Dal combinato disposto delle due previsioni emergono alcune criticità:

  • un possibile conflitto con i compiti di Direzione dei Lavori e di Collaudatori in corso d’opera su decisioni da adottare durante la fase di esecuzione dei lavori (a mero titolo esemplificativo le decisioni che riguardano le scelte dei materiali);
  • un possibile contrasto con le norme che regolano le procedure di Accordo Bonario per le controversie sulle riserve iscritte dall’Appaltatore sul Registro di Contabilità;
  • Incongruenze sui compensi ai membri del CCT;
  • Il limite di non più di cinque incarichi in contemporanea.

Al fine di prevenire l’insorgere di contenzioso, che è peraltro la finalità dell’istituto del CCT, e salvaguardare i tempi di realizzazione dell’opera è necessario chiarire che laddove sorga un contrasto tra le decisioni della DL e quelle del CCT, sono queste ultime a prevalere.

Confprofessioni propone quindi le seguenti modifiche:

  • all’art. 215 dopo il comma 2, inserire il seguente: “2-bis. Le decisioni del Collegio consultivo tecnico prevalgono su quelle eventualmente prese dalla Direzione Lavori”;
  • ove il CCT sia costituito e insediato, le riserve scritte dall’Appaltatore sul Registro di contabilità devono essere sottoposte a parere consultivo del CCT;
  • all’art. 1, dell’Allegato V.2, eliminare il comma 5;
  • all’art. 4, co.1, dell’Allegato V.2, eliminare il seguente periodo: “Ogni componente del Collegio consultivo tecnico non può ricoprire più di cinque incarichi contemporaneamente e comunque non può svolgere più di 10 incarichi ogni due anni”.

 

PFTE

Infine, i contenuti del PFTE previsti nell’Allegato I.7, Sezione II, art. 6 del nuovo Codice pongono questo livello della progettazione, in realtà, ben al di là di quello che la sua definizione lascerebbe pensare, generando rallentamenti nell’approvazione dei progetti, con ricorso alla necessaria procedura di validazione, che portano a confronti continui tra progettisti e gruppi di validazione sull’effettiva portata del PFTE, con frequenti richieste di redazione di elementi progettuali di livello esecutivo già in questa fase.

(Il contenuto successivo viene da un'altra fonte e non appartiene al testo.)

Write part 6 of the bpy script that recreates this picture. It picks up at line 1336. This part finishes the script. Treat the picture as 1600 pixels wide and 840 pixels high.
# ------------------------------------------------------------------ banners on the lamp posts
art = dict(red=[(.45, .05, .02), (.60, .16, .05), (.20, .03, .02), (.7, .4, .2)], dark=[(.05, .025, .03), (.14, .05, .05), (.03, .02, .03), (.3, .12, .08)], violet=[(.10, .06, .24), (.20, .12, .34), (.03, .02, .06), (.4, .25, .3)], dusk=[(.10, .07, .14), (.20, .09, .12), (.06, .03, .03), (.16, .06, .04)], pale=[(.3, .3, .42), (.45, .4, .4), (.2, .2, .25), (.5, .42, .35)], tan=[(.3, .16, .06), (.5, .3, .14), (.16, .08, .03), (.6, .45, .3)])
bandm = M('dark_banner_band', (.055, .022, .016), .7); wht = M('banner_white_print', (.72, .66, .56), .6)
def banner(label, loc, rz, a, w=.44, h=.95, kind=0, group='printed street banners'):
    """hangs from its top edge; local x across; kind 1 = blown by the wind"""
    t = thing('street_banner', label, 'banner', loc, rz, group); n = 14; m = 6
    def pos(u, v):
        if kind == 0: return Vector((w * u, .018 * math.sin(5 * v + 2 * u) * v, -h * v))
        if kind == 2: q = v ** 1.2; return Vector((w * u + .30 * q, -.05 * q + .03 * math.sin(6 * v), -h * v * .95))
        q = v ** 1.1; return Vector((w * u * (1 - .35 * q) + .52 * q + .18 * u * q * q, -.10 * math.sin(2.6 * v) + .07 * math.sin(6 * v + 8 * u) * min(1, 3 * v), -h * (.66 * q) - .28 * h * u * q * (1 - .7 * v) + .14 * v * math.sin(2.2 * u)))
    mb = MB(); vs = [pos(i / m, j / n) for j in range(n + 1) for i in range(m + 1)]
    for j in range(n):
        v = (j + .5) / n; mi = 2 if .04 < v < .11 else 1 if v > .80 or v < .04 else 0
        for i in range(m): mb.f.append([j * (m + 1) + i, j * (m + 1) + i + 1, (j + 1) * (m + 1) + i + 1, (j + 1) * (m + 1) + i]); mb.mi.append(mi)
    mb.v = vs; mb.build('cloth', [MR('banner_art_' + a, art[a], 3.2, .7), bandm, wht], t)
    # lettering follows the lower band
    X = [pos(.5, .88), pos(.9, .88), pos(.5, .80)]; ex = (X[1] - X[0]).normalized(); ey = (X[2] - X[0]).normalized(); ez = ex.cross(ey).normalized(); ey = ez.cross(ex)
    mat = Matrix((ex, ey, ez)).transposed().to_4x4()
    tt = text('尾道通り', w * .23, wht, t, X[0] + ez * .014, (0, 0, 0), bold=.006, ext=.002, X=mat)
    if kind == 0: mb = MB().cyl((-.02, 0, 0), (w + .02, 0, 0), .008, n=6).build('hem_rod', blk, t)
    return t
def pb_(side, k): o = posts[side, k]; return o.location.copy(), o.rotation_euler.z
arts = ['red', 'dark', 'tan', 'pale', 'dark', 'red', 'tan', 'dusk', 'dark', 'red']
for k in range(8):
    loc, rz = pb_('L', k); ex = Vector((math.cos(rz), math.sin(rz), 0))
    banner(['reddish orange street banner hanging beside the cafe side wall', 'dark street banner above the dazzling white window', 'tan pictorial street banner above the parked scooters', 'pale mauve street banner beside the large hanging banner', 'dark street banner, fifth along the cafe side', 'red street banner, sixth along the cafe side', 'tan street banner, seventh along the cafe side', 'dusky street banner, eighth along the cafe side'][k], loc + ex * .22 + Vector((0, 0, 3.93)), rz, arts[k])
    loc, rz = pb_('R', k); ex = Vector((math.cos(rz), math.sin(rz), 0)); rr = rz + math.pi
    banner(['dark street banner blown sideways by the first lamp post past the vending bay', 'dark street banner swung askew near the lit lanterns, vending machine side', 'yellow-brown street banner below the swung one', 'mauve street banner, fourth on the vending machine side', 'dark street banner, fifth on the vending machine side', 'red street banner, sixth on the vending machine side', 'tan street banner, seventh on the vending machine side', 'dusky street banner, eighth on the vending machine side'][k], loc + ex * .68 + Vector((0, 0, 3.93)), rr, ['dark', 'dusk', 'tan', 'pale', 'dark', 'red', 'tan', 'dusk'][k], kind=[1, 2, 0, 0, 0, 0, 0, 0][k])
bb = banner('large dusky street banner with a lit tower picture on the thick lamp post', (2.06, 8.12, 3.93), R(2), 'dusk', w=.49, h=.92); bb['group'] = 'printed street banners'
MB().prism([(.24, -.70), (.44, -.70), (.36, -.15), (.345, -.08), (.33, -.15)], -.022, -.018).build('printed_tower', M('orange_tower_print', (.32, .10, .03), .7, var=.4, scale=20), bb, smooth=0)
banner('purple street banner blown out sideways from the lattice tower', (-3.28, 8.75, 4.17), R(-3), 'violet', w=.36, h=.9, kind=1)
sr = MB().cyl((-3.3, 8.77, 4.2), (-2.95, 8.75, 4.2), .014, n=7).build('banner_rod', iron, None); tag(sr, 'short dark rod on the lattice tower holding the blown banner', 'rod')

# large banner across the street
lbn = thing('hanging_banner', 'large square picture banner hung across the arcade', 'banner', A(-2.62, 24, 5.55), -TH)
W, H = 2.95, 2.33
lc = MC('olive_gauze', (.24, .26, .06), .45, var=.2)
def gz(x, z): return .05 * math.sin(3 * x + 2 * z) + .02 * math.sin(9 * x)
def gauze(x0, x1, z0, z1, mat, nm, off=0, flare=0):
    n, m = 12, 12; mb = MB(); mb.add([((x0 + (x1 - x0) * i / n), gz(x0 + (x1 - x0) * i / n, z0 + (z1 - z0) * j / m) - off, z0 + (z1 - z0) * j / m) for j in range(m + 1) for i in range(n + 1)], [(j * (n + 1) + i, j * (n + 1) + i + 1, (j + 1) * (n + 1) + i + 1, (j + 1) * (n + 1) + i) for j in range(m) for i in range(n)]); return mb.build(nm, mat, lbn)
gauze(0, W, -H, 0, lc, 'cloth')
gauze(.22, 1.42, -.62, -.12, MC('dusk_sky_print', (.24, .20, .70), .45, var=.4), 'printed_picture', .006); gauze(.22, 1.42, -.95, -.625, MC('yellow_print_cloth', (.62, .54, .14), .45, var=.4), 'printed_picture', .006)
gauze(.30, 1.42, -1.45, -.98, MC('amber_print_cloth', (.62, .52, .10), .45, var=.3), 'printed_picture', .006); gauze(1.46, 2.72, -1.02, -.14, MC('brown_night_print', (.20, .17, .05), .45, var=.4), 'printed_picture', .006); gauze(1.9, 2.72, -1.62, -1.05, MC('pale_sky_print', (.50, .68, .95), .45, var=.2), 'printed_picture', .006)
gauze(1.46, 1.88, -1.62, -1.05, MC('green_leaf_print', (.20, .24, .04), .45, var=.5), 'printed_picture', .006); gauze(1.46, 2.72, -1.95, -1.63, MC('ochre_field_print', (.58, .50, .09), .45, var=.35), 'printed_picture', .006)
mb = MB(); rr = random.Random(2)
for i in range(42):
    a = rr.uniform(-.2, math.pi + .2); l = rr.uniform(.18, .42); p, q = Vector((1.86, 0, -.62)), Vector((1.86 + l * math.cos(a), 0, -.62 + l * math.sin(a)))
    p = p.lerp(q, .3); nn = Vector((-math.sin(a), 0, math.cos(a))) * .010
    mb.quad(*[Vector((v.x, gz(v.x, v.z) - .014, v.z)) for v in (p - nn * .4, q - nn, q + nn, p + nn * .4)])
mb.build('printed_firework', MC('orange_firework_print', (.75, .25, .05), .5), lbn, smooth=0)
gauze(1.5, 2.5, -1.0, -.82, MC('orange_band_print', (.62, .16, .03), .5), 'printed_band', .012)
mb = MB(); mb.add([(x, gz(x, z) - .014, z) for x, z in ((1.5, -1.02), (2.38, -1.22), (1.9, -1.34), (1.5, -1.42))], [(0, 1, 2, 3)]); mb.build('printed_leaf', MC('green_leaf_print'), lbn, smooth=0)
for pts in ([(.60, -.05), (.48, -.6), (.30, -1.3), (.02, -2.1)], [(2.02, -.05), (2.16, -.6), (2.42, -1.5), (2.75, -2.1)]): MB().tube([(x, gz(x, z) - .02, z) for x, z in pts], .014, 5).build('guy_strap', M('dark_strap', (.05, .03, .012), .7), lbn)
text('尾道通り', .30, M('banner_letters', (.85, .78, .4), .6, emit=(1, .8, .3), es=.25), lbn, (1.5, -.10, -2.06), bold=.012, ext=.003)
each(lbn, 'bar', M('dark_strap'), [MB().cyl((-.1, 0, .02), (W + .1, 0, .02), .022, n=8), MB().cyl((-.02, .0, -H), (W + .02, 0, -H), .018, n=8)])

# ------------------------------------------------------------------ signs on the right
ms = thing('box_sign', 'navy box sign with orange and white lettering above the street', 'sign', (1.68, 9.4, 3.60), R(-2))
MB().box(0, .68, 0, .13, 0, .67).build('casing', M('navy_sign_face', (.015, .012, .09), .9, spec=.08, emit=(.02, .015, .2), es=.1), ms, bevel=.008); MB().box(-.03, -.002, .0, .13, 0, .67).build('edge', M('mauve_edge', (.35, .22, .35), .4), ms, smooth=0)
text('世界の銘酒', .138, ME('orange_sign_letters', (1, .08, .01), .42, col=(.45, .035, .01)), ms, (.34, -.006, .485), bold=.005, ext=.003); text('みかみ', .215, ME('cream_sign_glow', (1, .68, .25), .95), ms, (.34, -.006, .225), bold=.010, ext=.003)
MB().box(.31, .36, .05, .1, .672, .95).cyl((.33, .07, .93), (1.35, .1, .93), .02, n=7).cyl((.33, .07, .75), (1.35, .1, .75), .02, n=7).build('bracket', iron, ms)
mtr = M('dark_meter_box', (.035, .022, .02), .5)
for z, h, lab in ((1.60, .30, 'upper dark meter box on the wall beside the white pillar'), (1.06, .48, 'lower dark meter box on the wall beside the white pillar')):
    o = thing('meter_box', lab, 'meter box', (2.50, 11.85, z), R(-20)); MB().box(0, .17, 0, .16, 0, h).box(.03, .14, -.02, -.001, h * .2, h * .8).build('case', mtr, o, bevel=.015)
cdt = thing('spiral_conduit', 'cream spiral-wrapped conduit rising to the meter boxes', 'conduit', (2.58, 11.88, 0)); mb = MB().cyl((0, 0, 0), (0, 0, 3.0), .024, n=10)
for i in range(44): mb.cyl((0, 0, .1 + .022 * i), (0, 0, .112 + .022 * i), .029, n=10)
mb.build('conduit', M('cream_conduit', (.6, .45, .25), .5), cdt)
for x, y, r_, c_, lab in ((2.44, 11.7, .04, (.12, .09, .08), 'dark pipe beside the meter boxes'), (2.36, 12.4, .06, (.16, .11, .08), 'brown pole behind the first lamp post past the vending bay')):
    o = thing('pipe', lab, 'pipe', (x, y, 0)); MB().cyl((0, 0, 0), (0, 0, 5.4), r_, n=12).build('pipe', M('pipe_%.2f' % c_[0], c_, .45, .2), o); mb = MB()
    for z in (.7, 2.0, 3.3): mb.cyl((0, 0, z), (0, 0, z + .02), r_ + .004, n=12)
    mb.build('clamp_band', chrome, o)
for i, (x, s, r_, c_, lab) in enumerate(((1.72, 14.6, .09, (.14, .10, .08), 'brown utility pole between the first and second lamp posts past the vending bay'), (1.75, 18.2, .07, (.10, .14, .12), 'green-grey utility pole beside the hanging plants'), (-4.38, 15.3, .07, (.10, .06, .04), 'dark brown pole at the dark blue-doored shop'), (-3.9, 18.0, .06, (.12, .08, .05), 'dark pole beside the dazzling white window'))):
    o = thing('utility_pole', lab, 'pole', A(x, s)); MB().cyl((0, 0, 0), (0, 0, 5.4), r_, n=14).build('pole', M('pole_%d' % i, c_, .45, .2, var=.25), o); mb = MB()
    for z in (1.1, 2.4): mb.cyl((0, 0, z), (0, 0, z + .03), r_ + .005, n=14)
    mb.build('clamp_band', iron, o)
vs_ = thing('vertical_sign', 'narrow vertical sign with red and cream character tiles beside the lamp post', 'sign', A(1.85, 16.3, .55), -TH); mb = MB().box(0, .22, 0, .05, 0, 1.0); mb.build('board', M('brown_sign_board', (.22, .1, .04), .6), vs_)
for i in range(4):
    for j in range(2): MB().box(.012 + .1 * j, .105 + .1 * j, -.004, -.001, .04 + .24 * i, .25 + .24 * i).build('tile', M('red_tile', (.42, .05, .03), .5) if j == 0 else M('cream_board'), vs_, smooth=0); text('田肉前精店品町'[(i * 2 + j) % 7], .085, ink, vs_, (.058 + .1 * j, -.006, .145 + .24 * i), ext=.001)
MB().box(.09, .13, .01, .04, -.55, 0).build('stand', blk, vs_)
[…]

Si richiede quindi di demarcare in modo più chiaro quali siano le differenze tra PFTE e progetto esecutivo, anche in merito alla predisposizione di calcoli e schemi funzionali, all’esigenza di presentare già nella prima fase progettuale le analisi dei prezzi. Il tutto anche nella considerazione di un corretto coordinamento con il decreto “parametri” che stabilisce il corretto compenso professionale in funzione delle prestazioni effettivamente richieste.